WRITTEN EXERCISE -
Without the pictures, extract every line from the start of the material to the line containing "M_light = emit_mat('lit_tube', (1.0, 0.93, 0.76), 0.8)", both ends included.

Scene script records
============

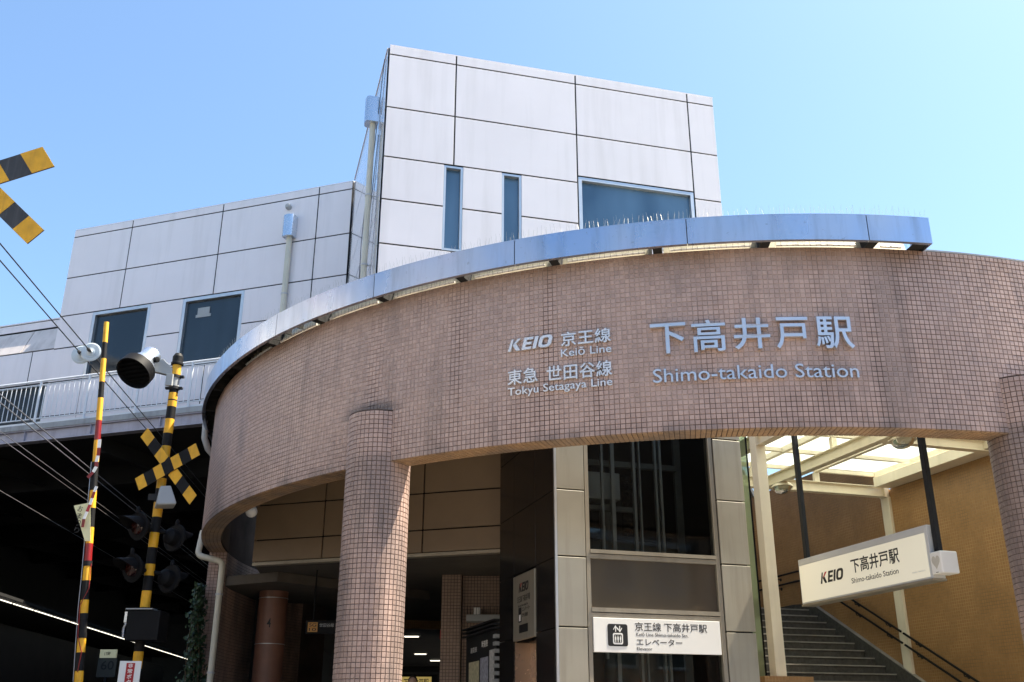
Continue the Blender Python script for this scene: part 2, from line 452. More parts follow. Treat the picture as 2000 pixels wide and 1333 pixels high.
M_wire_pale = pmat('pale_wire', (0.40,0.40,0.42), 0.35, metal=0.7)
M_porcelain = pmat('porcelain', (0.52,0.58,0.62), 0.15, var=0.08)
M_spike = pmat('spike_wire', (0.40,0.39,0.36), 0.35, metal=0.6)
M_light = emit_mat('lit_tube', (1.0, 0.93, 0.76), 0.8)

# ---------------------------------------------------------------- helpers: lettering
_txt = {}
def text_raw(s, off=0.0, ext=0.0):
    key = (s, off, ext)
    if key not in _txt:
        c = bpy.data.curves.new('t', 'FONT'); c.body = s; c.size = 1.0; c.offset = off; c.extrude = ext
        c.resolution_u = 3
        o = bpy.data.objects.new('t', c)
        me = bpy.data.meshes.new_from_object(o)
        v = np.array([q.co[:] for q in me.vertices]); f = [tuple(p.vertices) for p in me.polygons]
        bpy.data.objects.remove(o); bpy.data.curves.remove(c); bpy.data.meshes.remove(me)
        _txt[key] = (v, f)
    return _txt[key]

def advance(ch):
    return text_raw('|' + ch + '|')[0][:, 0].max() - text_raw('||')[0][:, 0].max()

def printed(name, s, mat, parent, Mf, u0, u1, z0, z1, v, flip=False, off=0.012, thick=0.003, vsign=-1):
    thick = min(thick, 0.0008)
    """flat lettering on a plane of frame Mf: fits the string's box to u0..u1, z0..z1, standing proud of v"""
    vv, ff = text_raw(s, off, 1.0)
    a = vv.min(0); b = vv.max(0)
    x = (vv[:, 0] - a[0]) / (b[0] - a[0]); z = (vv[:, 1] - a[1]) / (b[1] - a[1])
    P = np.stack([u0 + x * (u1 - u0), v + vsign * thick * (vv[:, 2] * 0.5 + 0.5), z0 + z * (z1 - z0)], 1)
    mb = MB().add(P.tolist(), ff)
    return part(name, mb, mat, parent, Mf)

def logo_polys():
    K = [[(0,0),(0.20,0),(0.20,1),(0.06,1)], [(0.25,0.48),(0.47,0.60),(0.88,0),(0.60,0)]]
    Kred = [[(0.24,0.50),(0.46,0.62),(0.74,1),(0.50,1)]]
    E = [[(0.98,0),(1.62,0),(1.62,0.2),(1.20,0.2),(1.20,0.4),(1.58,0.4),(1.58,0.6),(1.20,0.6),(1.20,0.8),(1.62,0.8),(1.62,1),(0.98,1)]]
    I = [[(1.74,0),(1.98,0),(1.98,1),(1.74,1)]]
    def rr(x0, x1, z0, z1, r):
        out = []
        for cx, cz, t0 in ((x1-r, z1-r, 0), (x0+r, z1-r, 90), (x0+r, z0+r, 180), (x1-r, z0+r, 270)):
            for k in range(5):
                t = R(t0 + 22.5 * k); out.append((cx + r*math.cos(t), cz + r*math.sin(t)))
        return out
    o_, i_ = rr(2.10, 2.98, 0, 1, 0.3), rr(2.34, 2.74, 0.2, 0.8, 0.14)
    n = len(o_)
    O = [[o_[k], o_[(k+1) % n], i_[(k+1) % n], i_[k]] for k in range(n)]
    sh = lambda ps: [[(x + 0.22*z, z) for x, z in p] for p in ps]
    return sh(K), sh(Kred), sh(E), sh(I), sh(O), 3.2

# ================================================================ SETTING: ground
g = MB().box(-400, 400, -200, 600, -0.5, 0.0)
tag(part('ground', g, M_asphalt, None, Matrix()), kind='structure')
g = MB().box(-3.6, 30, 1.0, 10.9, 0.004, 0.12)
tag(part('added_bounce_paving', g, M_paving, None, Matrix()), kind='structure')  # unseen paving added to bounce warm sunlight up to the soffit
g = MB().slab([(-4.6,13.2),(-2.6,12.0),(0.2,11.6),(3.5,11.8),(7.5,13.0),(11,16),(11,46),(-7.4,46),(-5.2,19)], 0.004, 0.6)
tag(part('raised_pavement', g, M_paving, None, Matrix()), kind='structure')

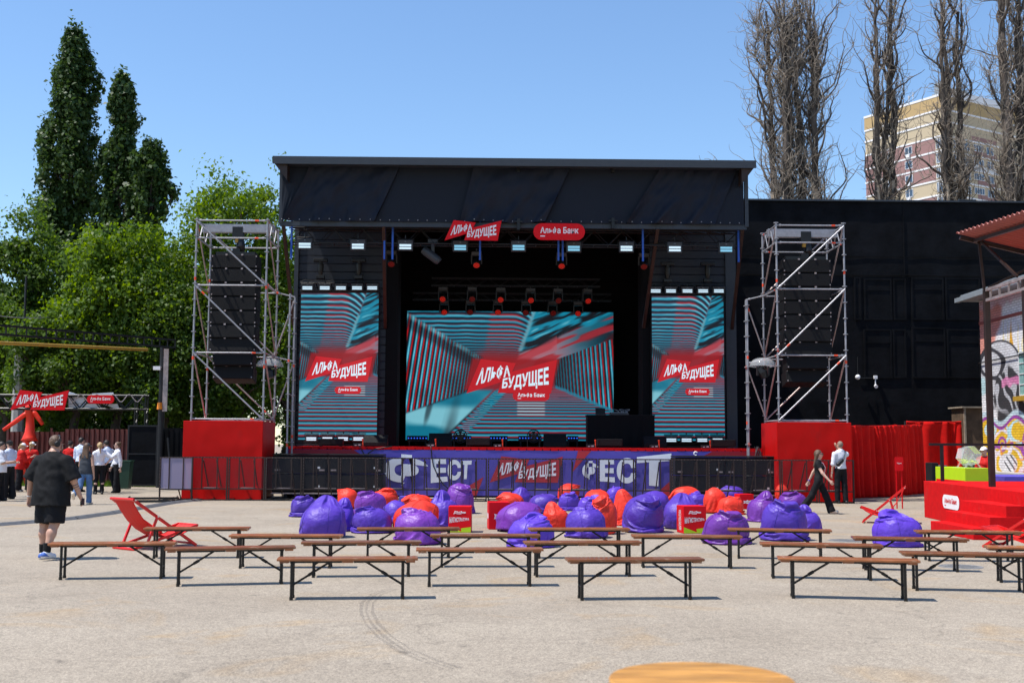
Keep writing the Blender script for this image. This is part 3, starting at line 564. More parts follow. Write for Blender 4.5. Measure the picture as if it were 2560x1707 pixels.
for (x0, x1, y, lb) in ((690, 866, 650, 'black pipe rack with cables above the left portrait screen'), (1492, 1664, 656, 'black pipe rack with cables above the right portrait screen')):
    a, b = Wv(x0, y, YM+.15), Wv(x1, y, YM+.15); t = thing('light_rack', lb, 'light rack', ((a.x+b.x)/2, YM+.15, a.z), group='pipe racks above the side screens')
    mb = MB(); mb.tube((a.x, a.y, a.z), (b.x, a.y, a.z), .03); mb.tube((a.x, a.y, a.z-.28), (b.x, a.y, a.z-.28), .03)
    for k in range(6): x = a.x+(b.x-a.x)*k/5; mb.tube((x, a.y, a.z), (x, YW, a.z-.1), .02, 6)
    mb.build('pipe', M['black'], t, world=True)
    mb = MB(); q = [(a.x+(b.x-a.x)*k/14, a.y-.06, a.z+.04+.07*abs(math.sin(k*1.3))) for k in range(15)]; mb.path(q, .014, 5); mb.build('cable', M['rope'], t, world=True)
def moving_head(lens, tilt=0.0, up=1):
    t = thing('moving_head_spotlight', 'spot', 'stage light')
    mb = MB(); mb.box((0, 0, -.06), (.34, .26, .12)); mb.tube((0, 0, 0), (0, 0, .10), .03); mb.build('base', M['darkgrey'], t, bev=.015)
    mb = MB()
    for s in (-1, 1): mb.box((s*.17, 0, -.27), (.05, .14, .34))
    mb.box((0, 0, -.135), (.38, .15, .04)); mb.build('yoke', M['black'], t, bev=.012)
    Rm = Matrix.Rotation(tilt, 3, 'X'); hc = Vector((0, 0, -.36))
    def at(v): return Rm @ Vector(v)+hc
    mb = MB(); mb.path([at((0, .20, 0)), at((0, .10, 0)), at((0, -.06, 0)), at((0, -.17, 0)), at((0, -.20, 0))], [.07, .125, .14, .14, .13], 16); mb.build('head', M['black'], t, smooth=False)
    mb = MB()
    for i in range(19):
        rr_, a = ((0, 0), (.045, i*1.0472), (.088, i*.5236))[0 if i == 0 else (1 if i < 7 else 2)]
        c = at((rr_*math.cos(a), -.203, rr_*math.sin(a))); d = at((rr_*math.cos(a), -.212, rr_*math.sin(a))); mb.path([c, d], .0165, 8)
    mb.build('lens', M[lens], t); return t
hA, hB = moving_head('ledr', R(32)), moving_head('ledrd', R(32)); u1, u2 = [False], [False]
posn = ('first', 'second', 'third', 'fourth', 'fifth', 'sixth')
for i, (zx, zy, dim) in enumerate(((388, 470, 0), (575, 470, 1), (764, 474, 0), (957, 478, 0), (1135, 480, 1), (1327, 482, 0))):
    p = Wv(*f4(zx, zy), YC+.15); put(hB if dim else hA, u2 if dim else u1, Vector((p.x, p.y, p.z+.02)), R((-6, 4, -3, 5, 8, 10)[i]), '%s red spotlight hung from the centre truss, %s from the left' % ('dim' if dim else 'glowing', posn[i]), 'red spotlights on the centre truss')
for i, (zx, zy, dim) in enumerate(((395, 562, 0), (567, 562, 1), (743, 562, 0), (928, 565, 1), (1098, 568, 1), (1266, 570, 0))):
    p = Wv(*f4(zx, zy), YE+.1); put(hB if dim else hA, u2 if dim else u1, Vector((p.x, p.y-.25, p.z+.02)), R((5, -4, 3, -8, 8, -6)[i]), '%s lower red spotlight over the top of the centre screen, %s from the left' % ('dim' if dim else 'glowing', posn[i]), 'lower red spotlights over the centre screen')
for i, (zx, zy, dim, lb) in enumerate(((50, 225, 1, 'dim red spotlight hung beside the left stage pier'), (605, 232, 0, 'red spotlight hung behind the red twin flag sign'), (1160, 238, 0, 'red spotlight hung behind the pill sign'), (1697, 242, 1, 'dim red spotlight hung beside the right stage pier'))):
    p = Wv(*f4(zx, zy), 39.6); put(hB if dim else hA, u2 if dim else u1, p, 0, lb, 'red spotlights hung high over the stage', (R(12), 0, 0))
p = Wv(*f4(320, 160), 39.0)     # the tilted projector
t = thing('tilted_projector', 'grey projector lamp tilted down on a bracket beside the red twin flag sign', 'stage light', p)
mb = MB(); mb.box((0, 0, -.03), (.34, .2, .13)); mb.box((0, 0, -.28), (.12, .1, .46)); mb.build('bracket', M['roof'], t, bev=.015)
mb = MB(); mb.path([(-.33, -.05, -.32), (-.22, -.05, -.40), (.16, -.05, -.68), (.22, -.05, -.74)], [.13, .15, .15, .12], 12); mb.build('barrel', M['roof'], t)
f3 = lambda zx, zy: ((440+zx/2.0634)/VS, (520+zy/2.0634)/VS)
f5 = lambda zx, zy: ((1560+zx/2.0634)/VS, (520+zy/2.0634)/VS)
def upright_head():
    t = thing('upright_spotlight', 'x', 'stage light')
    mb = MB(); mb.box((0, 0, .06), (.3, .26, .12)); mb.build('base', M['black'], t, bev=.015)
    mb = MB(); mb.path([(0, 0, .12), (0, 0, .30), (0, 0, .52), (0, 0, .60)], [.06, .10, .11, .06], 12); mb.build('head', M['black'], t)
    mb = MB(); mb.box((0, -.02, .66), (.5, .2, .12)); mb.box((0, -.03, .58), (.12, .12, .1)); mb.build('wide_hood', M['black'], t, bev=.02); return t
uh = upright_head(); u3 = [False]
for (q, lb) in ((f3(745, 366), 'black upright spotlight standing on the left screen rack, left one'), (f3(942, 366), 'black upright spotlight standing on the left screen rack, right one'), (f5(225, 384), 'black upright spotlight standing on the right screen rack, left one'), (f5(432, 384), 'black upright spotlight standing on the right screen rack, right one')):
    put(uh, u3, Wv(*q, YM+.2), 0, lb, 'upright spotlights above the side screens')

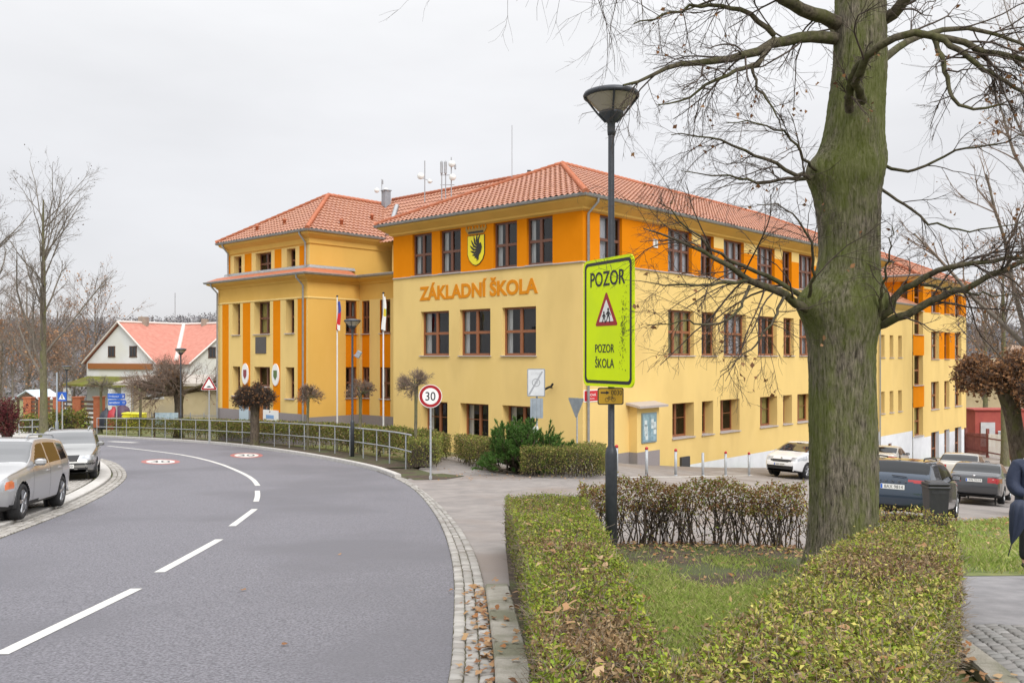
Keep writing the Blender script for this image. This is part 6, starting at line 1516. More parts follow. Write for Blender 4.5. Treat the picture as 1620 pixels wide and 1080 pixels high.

============

TASK RESPONSE -
Continue the Blender Python script for this scene: part 2, from line 452. More parts follow. Treat the picture as 2000 pixels wide and 1333 pixels high.
M_wire_pale = pmat('pale_wire', (0.40,0.40,0.42), 0.35, metal=0.7)
M_porcelain = pmat('porcelain', (0.52,0.58,0.62), 0.15, var=0.08)
M_spike = pmat('spike_wire', (0.40,0.39,0.36), 0.35, metal=0.6)
M_light = emit_mat('lit_tube', (1.0, 0.93, 0.76), 0.8)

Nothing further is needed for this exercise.